◆ Problem: Repeat the entries below exactly as they appear, with no pictures.

◆ Dataset excerpts:

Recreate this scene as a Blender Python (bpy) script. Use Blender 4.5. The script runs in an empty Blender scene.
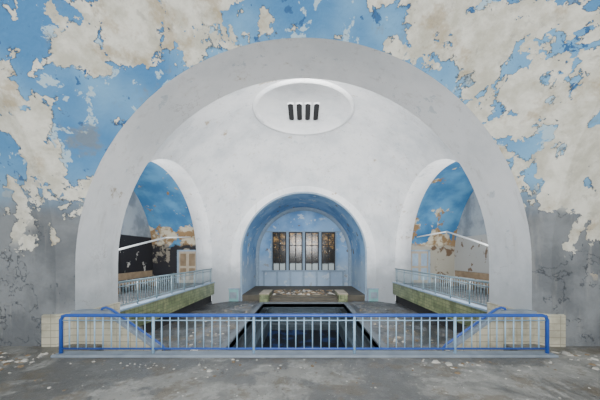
import bpy, bmesh, math, random
from mathutils import Vector, Matrix
random.seed(7)
OZ=2.0
pi=math.pi
# ---------------------------------------------------------------- node helpers
class NT:
    def __init__(s,name):
        s.m=bpy.data.materials.new(name); s.m.use_nodes=True
        s.t=s.m.node_tree; s.t.nodes.clear()
        s.out=s.t.nodes.new('ShaderNodeOutputMaterial')
        s.b=s.t.nodes.new('ShaderNodeBsdfPrincipled')
        s.t.links.new(s.b.outputs[0],s.out.inputs[0])
        s.tc=s.t.nodes.new('ShaderNodeTexCoord')
        s.sep=s.t.nodes.new('ShaderNodeSeparateXYZ')
        s.t.links.new(s.tc.outputs['Object'],s.sep.inputs[0])
        s.P=s.tc.outputs['Object']; s.X,s.Y,s.Z=s.sep.outputs
    def put(s,sock,v):
        if hasattr(v,'is_output') or isinstance(v,bpy.types.NodeSocket): s.t.links.new(v,sock)
        else:
            if isinstance(v,(tuple,list)) and len(v)==3 and sock.type=='RGBA': v=(*v,1)
            sock.default_value=v
    def M(s,op,a,b=0.0,c=0.0):
        n=s.t.nodes.new('ShaderNodeMath'); n.operation=op
        s.put(n.inputs[0],a); s.put(n.inputs[1],b); s.put(n.inputs[2],c)
        return n.outputs[0]
    def noise(s,scale,detail=5,rough=.55,dist=0.0,off=None,vec=None,sc=None):
        n=s.t.nodes.new('ShaderNodeTexNoise')
        v=vec or s.P
        if off or sc:
            mp=s.t.nodes.new('ShaderNodeMapping'); s.put(mp.inputs[0],v)
            if off: mp.inputs[1].default_value=off
            if sc: mp.inputs[3].default_value=sc
            v=mp.outputs[0]
        s.put(n.inputs['Vector'],v)
        n.inputs['Scale'].default_value=scale; n.inputs['Detail'].default_value=detail
        n.inputs['Roughness'].default_value=rough; n.inputs['Distortion'].default_value=dist
        return n.outputs[0]
    def ramp(s,v,a,b,lo=0.0,hi=1.0):
        n=s.t.nodes.new('ShaderNodeMapRange'); n.interpolation_type='SMOOTHSTEP'
        s.put(n.inputs[0],v); n.inputs[1].default_value=a; n.inputs[2].default_value=b
        n.inputs[3].default_value=lo; n.inputs[4].default_value=hi
        return n.outputs[0]
    def mix(s,f,a,b,mode='MIX'):
        n=s.t.nodes.new('ShaderNodeMix'); n.data_type='RGBA'; n.blend_type=mode
        s.put(n.inputs[0],f); s.put(n.inputs[6],a); s.put(n.inputs[7],b)
        return n.outputs[2]
    def col(s,c): s.put(s.b.inputs['Base Color'],c)
    def rough(s,r): s.put(s.b.inputs['Roughness'],r)
    def bump(s,h,strength=.4,dist=.03):
        n=s.t.nodes.new('ShaderNodeBump'); n.inputs['Strength'].default_value=strength
        n.inputs['Distance'].default_value=dist; s.put(n.inputs['Height'],h)
        s.t.links.new(n.outputs[0],s.b.inputs['Normal'])

def simple(name,c,r=.6,var=.15,scale=6,metal=0):
    k=NT(name); n=k.noise(scale,5)
    d=tuple(x*(1-var*1.6) for x in c); l=tuple(min(1,x*(1+var)) for x in c)
    k.col(k.mix(n,d,l)); k.rough(r); k.b.inputs['Metallic'].default_value=metal
    return k.m

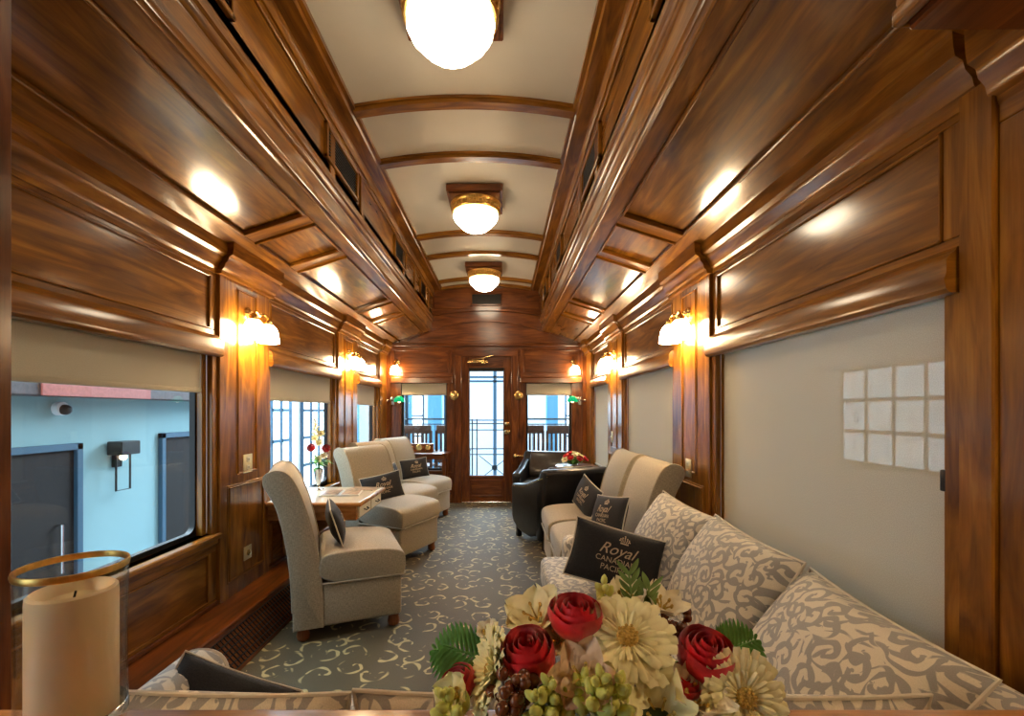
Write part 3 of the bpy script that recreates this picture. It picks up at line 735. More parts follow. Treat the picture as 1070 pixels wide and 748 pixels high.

◆ Response to this exercise:
Recreate this scene as a Blender Python (bpy) script. Use Blender 4.5. The script runs in an empty Blender scene.
import bpy, bmesh, math, random
from mathutils import Vector, Matrix
random.seed(7)
OZ=2.0
pi=math.pi
# ---------------------------------------------------------------- node helpers
class NT:
    def __init__(s,name):
        s.m=bpy.data.materials.new(name); s.m.use_nodes=True
        s.t=s.m.node_tree; s.t.nodes.clear()
        s.out=s.t.nodes.new('ShaderNodeOutputMaterial')
        s.b=s.t.nodes.new('ShaderNodeBsdfPrincipled')
        s.t.links.new(s.b.outputs[0],s.out.inputs[0])
        s.tc=s.t.nodes.new('ShaderNodeTexCoord')
        s.sep=s.t.nodes.new('ShaderNodeSeparateXYZ')
        s.t.links.new(s.tc.outputs['Object'],s.sep.inputs[0])
        s.P=s.tc.outputs['Object']; s.X,s.Y,s.Z=s.sep.outputs
    def put(s,sock,v):
        if hasattr(v,'is_output') or isinstance(v,bpy.types.NodeSocket): s.t.links.new(v,sock)
        else:
            if isinstance(v,(tuple,list)) and len(v)==3 and sock.type=='RGBA': v=(*v,1)
            sock.default_value=v
    def M(s,op,a,b=0.0,c=0.0):
        n=s.t.nodes.new('ShaderNodeMath'); n.operation=op
        s.put(n.inputs[0],a); s.put(n.inputs[1],b); s.put(n.inputs[2],c)
        return n.outputs[0]
    def noise(s,scale,detail=5,rough=.55,dist=0.0,off=None,vec=None,sc=None):
        n=s.t.nodes.new('ShaderNodeTexNoise')
        v=vec or s.P
        if off or sc:
            mp=s.t.nodes.new('ShaderNodeMapping'); s.put(mp.inputs[0],v)
            if off: mp.inputs[1].default_value=off
            if sc: mp.inputs[3].default_value=sc
            v=mp.outputs[0]
        s.put(n.inputs['Vector'],v)
        n.inputs['Scale'].default_value=scale; n.inputs['Detail'].default_value=detail
        n.inputs['Roughness'].default_value=rough; n.inputs['Distortion'].default_value=dist
        return n.outputs[0]
    def ramp(s,v,a,b,lo=0.0,hi=1.0):
        n=s.t.nodes.new('ShaderNodeMapRange'); n.interpolation_type='SMOOTHSTEP'
        s.put(n.inputs[0],v); n.inputs[1].default_value=a; n.inputs[2].default_value=b
        n.inputs[3].default_value=lo; n.inputs[4].default_value=hi
        return n.outputs[0]
    def mix(s,f,a,b,mode='MIX'):
        n=s.t.nodes.new('ShaderNodeMix'); n.data_type='RGBA'; n.blend_type=mode
        s.put(n.inputs[0],f); s.put(n.inputs[6],a); s.put(n.inputs[7],b)
        return n.outputs[2]
    def col(s,c): s.put(s.b.inputs['Base Color'],c)
    def rough(s,r): s.put(s.b.inputs['Roughness'],r)
    def bump(s,h,strength=.4,dist=.03):
        n=s.t.nodes.new('ShaderNodeBump'); n.inputs['Strength'].default_value=strength
        n.inputs['Distance'].default_value=dist; s.put(n.inputs['Height'],h)
        s.t.links.new(n.outputs[0],s.b.inputs['Normal'])

def simple(name,c,r=.6,var=.15,scale=6,metal=0):
    k=NT(name); n=k.noise(scale,5)
    d=tuple(x*(1-var*1.6) for x in c); l=tuple(min(1,x*(1+var)) for x in c)
    k.col(k.mix(n,d,l)); k.rough(r); k.b.inputs['Metallic'].default_value=metal
    return k.m

Write part 3 of the bpy script that recreates this picture. It picks up at line 735. More parts follow. Treat the picture as 1070 pixels wide and 748 pixels high.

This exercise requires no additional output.